Our life is an apprenticeship to the truth, that around every circle another can be drawn; that there is no end in nature, but every end is a beginning.

Saturday, September 22, 2012

Wakey Wakey

Just before 7 am this Saturday morning, I sat in bed drifting my way through the New York Times online (long ago I lost the ability to sleep late, but I might as well be asleep for all I get done between 6 am and noon most weekends). I grew dimly aware of the level of voices leaking across my 6th floor balcony. Not the usual decibel from the street. I glanced out, saw this:
There is something that does not belong in this picture- can you spot it? Good for you - you are not as blind as me! Let's get something on and go for a closer look, shall we?

The exterior paint job begun last week had reached my floor. 
I'm not sure who got the bigger kick out of our encounter. The look on these guys' faces is the best thing about living here. Unadulterated sweetness. If I had more damn Khmer I would have told them about my painting days- hell I might have put on my flip flops and joined them because they made it look like a relaxing way to spend the morning.

You can see that safety is job # 1 here in Kampuchea and that OSHA is all over it.
Can someone explain why his presence, there in flip flops, minus goggles and helmet and harness, is so marvelous? I am aware- a false step and he falls to his death. That his appearance thus is a result of poverty and a lack of societal protections and civil governance. Yet it is why I am here, why I love so many moments of every day. I don't believe the attraction lies simply in the exotic nature of the sights- the impossible gutted-pig load flopping on the back of a decrepit moto, the dark-skinned beauty in her pajamas selecting greens at a roadside market, the clownish traffic policemen rushing after my moped- rather it is the lack of polish and veneer. 

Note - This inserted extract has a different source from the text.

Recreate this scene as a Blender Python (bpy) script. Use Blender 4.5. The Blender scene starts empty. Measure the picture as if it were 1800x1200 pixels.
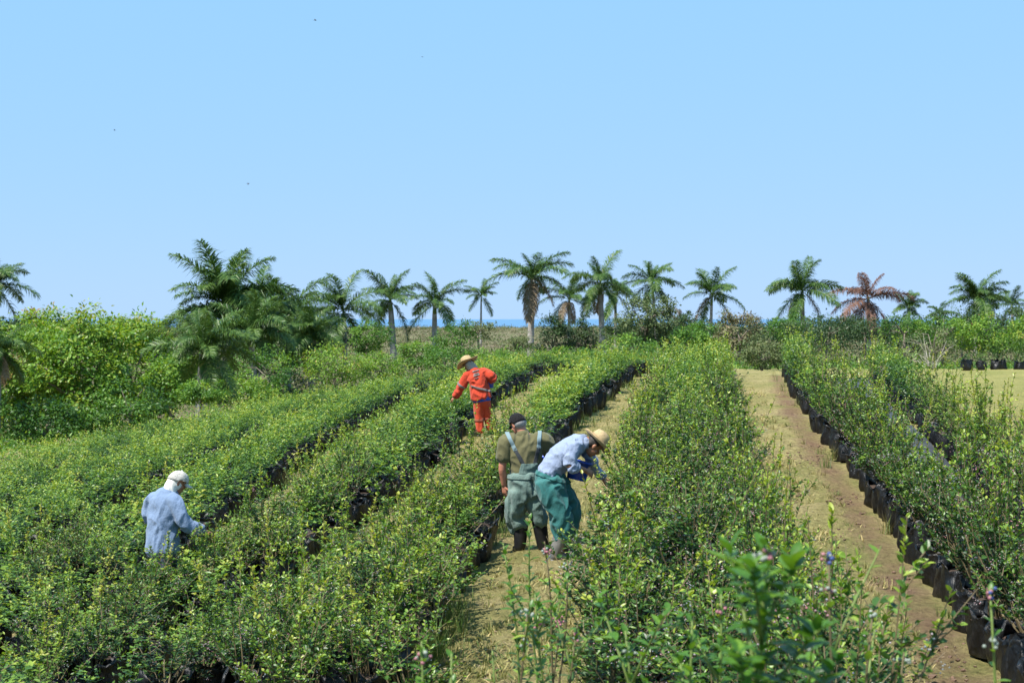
import bpy, bmesh, math, random
import numpy as np
from mathutils import Vector, Matrix, noise, Euler

R = math.radians
S = bpy.context.scene
C = S.collection

# ------------------------------------------------------------------ camera
CAMZ = 2.7
cam_d = bpy.data.cameras.new('camera')
cam_d.sensor_width = 36.0
cam_d.lens = 50.0
cam_d.clip_start = 0.1
cam_d.clip_end = 60000
cam_d.dof.use_dof = True
cam_d.dof.focus_distance = 17.0
cam_d.dof.aperture_fstop = 5.6
cam = bpy.data.objects.new('camera', cam_d)
C.objects.link(cam)
cam.location = (0, 0, CAMZ)
cam.rotation_euler = (R(90 - 0.917), 0, 0)
S.camera = cam

# ------------------------------------------------------------------ sky and sun
SUN_EL = 60.0
SUN_DIR = Vector((-0.78, -0.62, 0)).normalized()          # horizontal direction towards the sun
sun_vec = (SUN_DIR * math.cos(R(SUN_EL)) + Vector((0, 0, math.sin(R(SUN_EL))))).normalized()
W = bpy.data.worlds.new('World')
S.world = W
W.use_nodes = True
wn = W.node_tree
for n in list(wn.nodes):
    wn.nodes.remove(n)
wo = wn.nodes.new('ShaderNodeOutputWorld')
wb = wn.nodes.new('ShaderNodeBackground')
ws = wn.nodes.new('ShaderNodeTexSky')
ws.sky_type = 'NISHITA'
ws.sun_disc = False
ws.sun_elevation = R(SUN_EL)
ws.sun_rotation = math.atan2(SUN_DIR.x, SUN_DIR.y)
ws.altitude = 30
ws.air_density = 0.5
ws.dust_density = 0.3
ws.ozone_density = 3.0
wb.inputs['Strength'].default_value = 0.1
sep = wn.nodes.new('ShaderNodeSeparateColor'); cmb = wn.nodes.new('ShaderNodeCombineColor')
wn.links.new(ws.outputs[0], sep.inputs[0])
for ch, gam, gain in ((0, .25, 1.80), (1, .08, 3.36), (2, .04, 5.2)):     # soften the gradient as the clear sea air does
    pw = wn.nodes.new('ShaderNodeMath'); pw.operation = 'POWER'; pw.inputs[1].default_value = gam
    ml = wn.nodes.new('ShaderNodeMath'); ml.operation = 'MULTIPLY'; ml.inputs[1].default_value = gain
    wn.links.new(sep.outputs[ch], pw.inputs[0]); wn.links.new(pw.outputs[0], ml.inputs[0]); wn.links.new(ml.outputs[0], cmb.inputs[ch])
wn.links.new(cmb.outputs[0], wb.inputs[0])
wn.links.new(wb.outputs[0], wo.inputs[0])
sd = bpy.data.lights.new('sun', 'SUN')
sd.energy = 4.9
sd.angle = R(0.53)
sd.color = (1.0, 0.955, 0.88)
so = bpy.data.objects.new('sun', sd)
C.objects.link(so)
so.rotation_euler = sun_vec.to_track_quat('Z', 'Y').to_euler()
so.location = (-20, -20, 60)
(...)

It is like this: when I was a kid I loved the Olympics- Jim Mckay and his gang, earnest and genuine, working without irony or slickness. Of course, I wasn't the only one who loved it. What ABC did worked, so they tweaked it and smoothed it and sanded it, until it looked the way it does now on NBC. It is process perfected to the point of being perfectly awful- The shitty sob story background milked dry, the patter, the nationalism. Everyone knows it, yet to say so is to echo every old timer bemoaning progress. To open myself to the Pfister Anti-Americanism accusation.
But that is not the point. Black and white may not be better than color, analog may not be better than digital, silents may not be better than talkies- or they may be. But that is not the point.
And it has nothing to do with the USA.
The point is this: when all the wrinkles are ironed out- all the legislation passed to protect against any contingency, all products perfectly targeted to every desire, when a child is mothered from cradle to grave, by the state, by the schools, by their mothers and fathers- there is no room for the possible and the impossible.
What I love about Kampuchea is that there is still the sense that every day, any moment, something- anything- could fucking HAPPEN!
That guy could fall off and die. The pig could slip off that seat, under my front tire. That fat policeman might actually block my path.

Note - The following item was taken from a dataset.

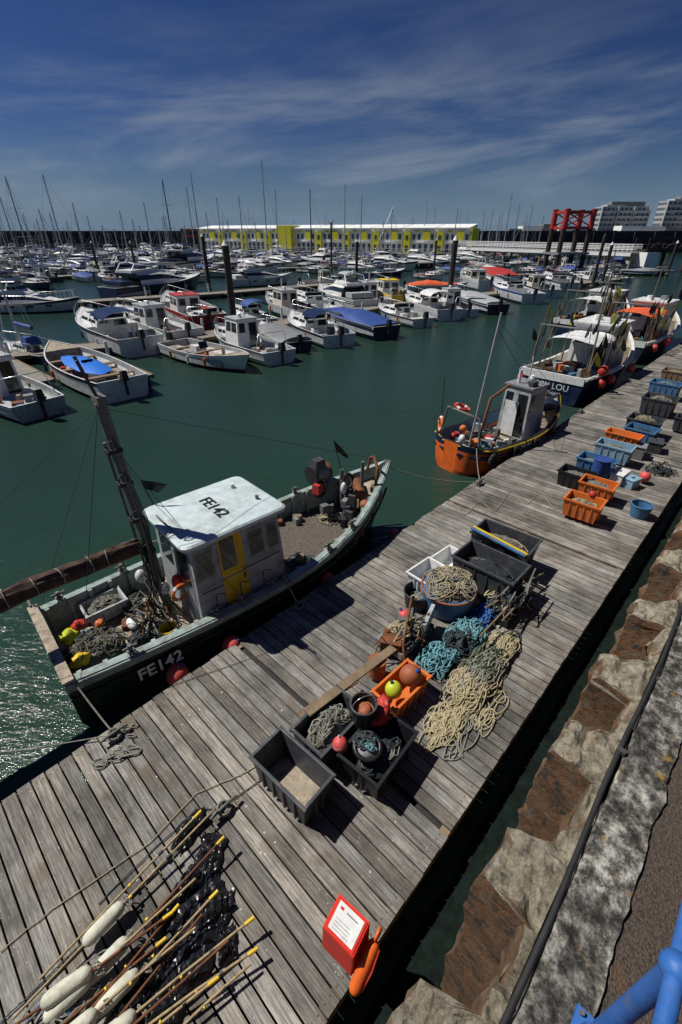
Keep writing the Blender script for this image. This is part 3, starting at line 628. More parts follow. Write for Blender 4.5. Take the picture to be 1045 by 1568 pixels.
bin_(886,722,.9,.8,.5,.4,90,black,'black_fish_bin',(netG,ropeW),11,.05)
bin_(916,702,1.0,.85,.55,.45,90,tubblue,'blue_fish_bin',(netG,ropeW),12,.05)
bin_(944,680,1.0,.9,.55,.45,90,paleblue,'pale_blue_bin',(netG,ropeW),13,.05)
bin_(957,663,1.05,.9,.45,.2,88,orangep,'orange_tray')
bin_(985,655,.95,.8,.6,.45,86,tubblue,'blue_fish_bin',(netD,ropeD),14,.05)
bin_(990,640,1.05,.9,.7,.5,90,dgrey,'large_grey_bin',(netG,ropeT),15,.2)
bin_(1013,608,1.1,1.0,.8,.55,90,dgrey,'large_grey_bin',(netG,ropeW),16,.2)
bin_(1022,585,1.1,1.0,.7,.55,88,tubblue,'blue_fish_bin',(netG,ropeB),17,.15)
bin_(1038,567,1.0,1.0,.7,.45,88,wood,'timber_crate',(netG,ropeT),18,.1)
bin_(1060,640,1.0,.8,.5,.45,88,dgrey,'large_grey_bin',(netG,ropeT),19,.1)
for (px,py,sz,m) in ((945,738,(.5,.3,.28),white),(965,745,(.35,.25,.22),paleblue),(1000,690,(.5,.35,.3),dgrey),(975,700,(.4,.3,.35),mgrey),(870,735,(.3,.25,.22),dgrey)):
    g=G(px,py,.5); mb=MB(); mb.box((0,0,sz[2]/2),sz,m); mb.box((0,0,sz[2]+.015),(sz[0]+.03,sz[1]+.03,.03),m); mb.box((0,0,sz[2]+.04),(.12,.03,.02),black); mb.finish('tackle_box',g,UA+U(-.3,.3),bevel=.012)
mb=MB(); mb.cyl((0,0,0),(0,0,.3),.17,.22,tubblue,24,False); mb.cyl((0,0,.02),(0,0,.28),.15,.2,tubblue,24,False); mb.cyl((0,0,.01),(0,0,.05),.16,.17,tubblue,24); mb.torus((0,0,.3),.215,.014,tubblue,seg=24,ss=6); mb.finish('blue_bucket',G(977,790,.5))
mb=MB(); mb.cyl((0,0,0),(0,0,.35),.2,.2,blue,20); mb.torus((0,0,.35),.2,.015,blue,seg=20,ss=6); mb.finish('blue_drum',G(918,722,.75))
ball(988,730,.68,.13,pink,'pink_buoy')
g=G(1010,725,.5); mb=MB()
for k in range(9): mb.tube([(U(-.4,.4),U(-.3,.3),.05),(U(-.3,.3),U(-.2,.2),.3),(U(-.5,.5),U(-.3,.3),.04)],.015,rubber,5)
tangle(mb,(0,0,0),.5,.3,.15,300,.012,ropeD,seed=5); mb.finish('chain_and_shackles',g)
def cleat(px,py):
    g=G(px,py,.5); mb=MB(); mb.box((0,0,.02),(.2,.1,.03),galv); 
    for x in (-.05,.05): mb.cyl((x,0,.02),(x,0,.1),.018,.018,galv,8)
    mb.tube([(-.17,0,.1),(-.08,0,.115),(.08,0,.115),(.17,0,.1)],.018,galv,8)
    for k in range(3): mb.torus((0,0,.05+k*.02),.07,.012,ropeW,(.2*k,.1,0),14,5)
    mb.finish('mooring_cleat',g,UA); return g
def sag(p,q,sg=.1,n=14): return [Vector(p).lerp(Vector(q),i/n)-Vector((0,0,sg*4*(i/n)*(1-i/n))) for i in range(n+1)]
def rope(p,q,r=.01,mat=ropeW,sg=.1,name='mooring_rope'):
    mb=MB(); mb.tube(sag(p,q,sg),r,mat,6); return mb.finish(name)
c1=cleat(178,1130); c2=cleat(458,932); c3=cleat(735,742); c4=cleat(890,632); c5=cleat(345,1243)
mb=MB(); g=G(180,1162,.5); tangle(mb,(g.x,g.y,.5),.30,.2,.03,150,.009,ropeW,seed=44); g=G(205,1120,.5); tangle(mb,(g.x,g.y,.5),.2,.14,.01,60,.008,ropeW,seed=45); mb.finish('coiled_rope')
mb=MB(); P=[]
for i in range(60): P.append(G(700+i*2.6,775-i*.2+10*math.sin(i*.35)+6*math.sin(i*.13),.512))
mb.tube(P,.006,ropeT,5); mb.finish('loose_line')
for (pts,m) in ((((150,1385),(205,1330),(300,1240),(345,1238)),ropeD),(((0,1456),(90,1385),(230,1290),(300,1215),(360,1190),(410,1165)),ropeT),(((0,1568),(130,1440),(230,1345),(335,1240),(405,1190)),ropeD)):
    mb=MB(); P=[G(a,b,.515) for a,b in pts]; PP=[]
    for i in range(len(P)-1):
        for k in range(8): PP.append(P[i].lerp(P[i+1],k/8)+Vector((U(-.006,.006),U(-.006,.006),0)))
    PP.append(P[-1]); mb.tube(PP,.006,m,5); mb.finish('deck_line')
rope(G(0,1152,.55),c1+Vector((0,0,.08)),.008,ropeW,.02)
# ------------------------------------------------------------------ dan buoys
def crease(x,y,sd):   # straight sharp folds, as in crumpled sheet plastic
    rn=random.Random(sd); h=0
    for k in range(7):
        a=rn.uniform(0,math.pi); f=rn.uniform(2.0,5.0); ph=rn.random()*3
        w=x*math.cos(a)*f+y*math.sin(a)*f+ph
        h+=abs((w%1)-.5)*rn.uniform(.4,1.0)
    return h/7
def dan(tail,head,zt,zh,fl=None):
    p=G(*tail,zt);q=G(*head,zh); d=(q-p); mb=MB(); mid=p.lerp(q,.5)+Vector((U(-.02,.02),U(-.02,.02),U(-.02,.01))); mb.tube([p,p.lerp(mid,.5),mid,mid.lerp(q,.5),q],.012,bamboo if R()<.7 else rust,7)
    u=d.normalized()
    if R()<.6: mb.cyl(q-u*.06,q+u*.03,.017,.017,yellow,8)
    mb.cyl(p.lerp(q,.7),p.lerp(q,.73),.017,.017,black,8); mb.cyl(p.lerp(q,.5),p.lerp(q,.515),.016,.016,yellow,8)
    if fl:
        for f in fl:
            c=p.lerp(q,f); rr=.062; ks=(-.19,-.18,-.16,-.12,0,.12,.16,.18,.19); rad=[.015,.035,.053,rr,rr*1.03,rr,.053,.035,.015]
            mb.tube([c+u*k+Vector((0,0,.01)) for k in ks],lambda t,rad=rad:rad[min(8,int(round(t*8)))],float_,16)
            tangle(mb,c+u*.24-Vector((0,0,.06)),.08,.06,.06,60,.006,ropeW,seed=int(f*99))
    mb.finish('dan_buoy')
dan((60,1500),(305,1245),.58,.66)
dan((20,1560),(330,1238),.6,.68,(.38,))
dan((75,1568),(340,1285),.6,.74,(.29,))
dan((40,1590),(300,1345),.62,.8,(.22,))
dan((120,1580),(330,1368),.6,.75,(.25,))
dan((150,1600),(385,1408),.6,.72,(.08,))
dan((200,1590),(390,1455),.6,.68)
dan((230,1620),(385,1475),.58,.64)
dan((-20,1600),(260,1400),.7,.75,(.40,))
dan((80,1610),(300,1420),.72,.75,(.12,))
dan((150,1640),(330,1500),.62,.68)
for t_,h_ in (((100,1590),(270,1390)),((170,1600),(350,1440)),((60,1600),(250,1440)),((180,1560),(310,1400))): dan(t_,h_,.66,.72)
DA=math.atan2((G(330,1240)-G(60,1560)).y,(G(330,1240)-G(60,1560)).x)
for bi,(px,py,a,b_,ro,zo) in enumerate(((292,1272,.21,.10,.05,.0),(322,1312,.20,.14,.5,.0),(308,1395,.27,.19,-.1,.02),(338,1392,.14,.09,.5,.0),(262,1530,.25,.15,.25,.02),(288,1358,.18,.10,.1,.05),(232,1500,.2,.11,.1,.02),(300,1450,.27,.18,.5,.02),(200,1545,.2,.12,0,.04),(348,1448,.13,.08,.9,0),(255,1405,.16,.08,0,.06))):
    mb=MB(); g=G(px,py,.5); nx,ny=26,18; vs=[];fs=[]
    for i in range(nx+1):
        for j in range(ny+1):
            x=(i/nx-.5)*2;y=(j/ny-.5)*2
            ex=1+.35*noise.noise(Vector((y*1.6,bi*7,0)))+.1*noise.noise(Vector((y*6,bi*7,1))); ey=1+.4*noise.noise(Vector((x*1.6,bi*7,5)))+.1*noise.noise(Vector((x*6,bi*7,6)))
            cr_=crease(x*.9,y*.7,bi); env=(1-abs(x)**3)*(1-abs(y)**3)
            vs.append((x*a*ex,y*b_*ey,.008+zo*env+(.02+cr_*.30)*(.25+.75*env)))
    for i in range(nx):
        for j in range(ny): fs.append((i*(ny+1)+j,(i+1)*(ny+1)+j,(i+1)*(ny+1)+j+1,i*(ny+1)+j+1))
    mb.add(vs,fs,bag,False); mb.finish('black_flag_cloth',g,DA+ro)
mb=MB(); g=G(95,1548,.55); tangle(mb,g,.35,.2,.1,140,.007,ropeBl,UA,seed=3); tangle(mb,g,.5,.25,.12,250,.007,ropeW,UA,seed=6); mb.finish('dan_buoy_lines')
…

John Dewey once said We only think when we are confronted with problems. 
Now there is a digression I did not see coming. I only meant to tell you about a funny way to wake up.

But waking up wasn't the end of my exciting day. I tried to make do with the wicker furniture that came with my apartment.  I used all of my anti-materialistic training and I held out as long as I could. Then Benita called from her design shop. Uh oh. A deal... The flesh is weak...

Today my COUCH arrived.
Yes I want all this adventure and newness but I also truly need a very comfortable couch in which to plant my ass to watch my gigantic television.
I was absolutely sure this burnt orange monstrosity was not going to fit up the six flights of stairs.  For several moments it was touch and go. I would have taken photos, but I was helping the truck guys and my apartment super get it up here.
A lovely woman who came with them put it back together, laughing at us huffing, puffing, and sweating.
 Voila! I was broke until September 30, and happy.

I expect blogging will increase markedly now that I have a nest within my nest. Neil Young, featured in a great piece in the NYT recently, once sang that A man needs a maid.  I would add that he also needs a couch and a large TV, and now I have all three.